The announcement unwittingly belies Prime Minister Narendra Modi’s old promise of “housing for all” by 2022, a deadline later extended to March 2024. With Thursday’s announcement, the Pradhan Mantri Awas Yojana Grameen (PMAY-G) is set to remain in force till at least 2029.

Families like that of Abakasa Behera, a 50-year-old Dalit from Kapileswarpur village in Puri district of Odisha whom The Telegraph spoke with last week, would draw little hope from Sitharaman’s latest promise.

Abakasa lives in a one-room, asbestos-roof house with his wife, three children and mother. He and his late father Sagar Behera had failed to secure inclusion in the PMAY-G beneficiaries’ list despite applying to the administration repeatedly over three decades.

Abakasa can get a house only if the Modi government asks the states to identify new families for the benefit. However, the fixing of the target at 2 crore raises doubts about any fresh identification of beneficiaries.

In 2016, the Centre announced a target of “housing for all” by March 2022. Based on socio-economic data from the Socio-Economic Caste Census of 2011-12, the government identified 2.95 crore households as PMAY-G beneficiaries.

The scheme provides every beneficiary household with Rs 1.2 lakh in the plains, and Rs 1.3 lakh in hilly areas, to build a house.
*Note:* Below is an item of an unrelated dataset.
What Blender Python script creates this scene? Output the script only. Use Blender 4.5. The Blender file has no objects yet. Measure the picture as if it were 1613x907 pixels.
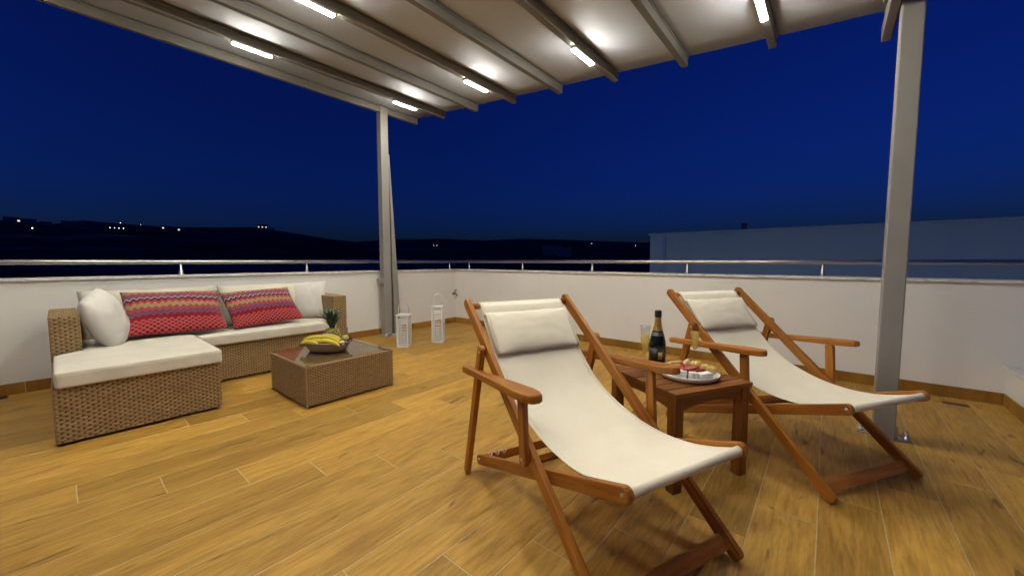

Running their own housing schemes, the state governments have built nearly 1 crore houses for families from among the PMAY-G’s list of 2.95 crore. The Centre expects to be able to complete the remaining 1.95 crore houses by March 2024.

In 2018, the state governments conducted Awas Plus surveys that identified 3.57 crore additional households that needed housing support. But the Union rural development ministry contested the figure and asked the states to verify it. After scrutiny, the Awas Plus list was pruned to 2.8 crore. From among these, the rural development ministry has sanctioned houses for 91 lakh families.

The remaining 1.9 crore identified households are already on the waiting list, with most of them from rural areas.

P.V. Rajagopal, chairman of the Ekta Parishad, an organisation that advocates land reforms and housing for the poor, said many more rural households remain that need housing, and the government’s announcement would leave out a large number of these unidentified families.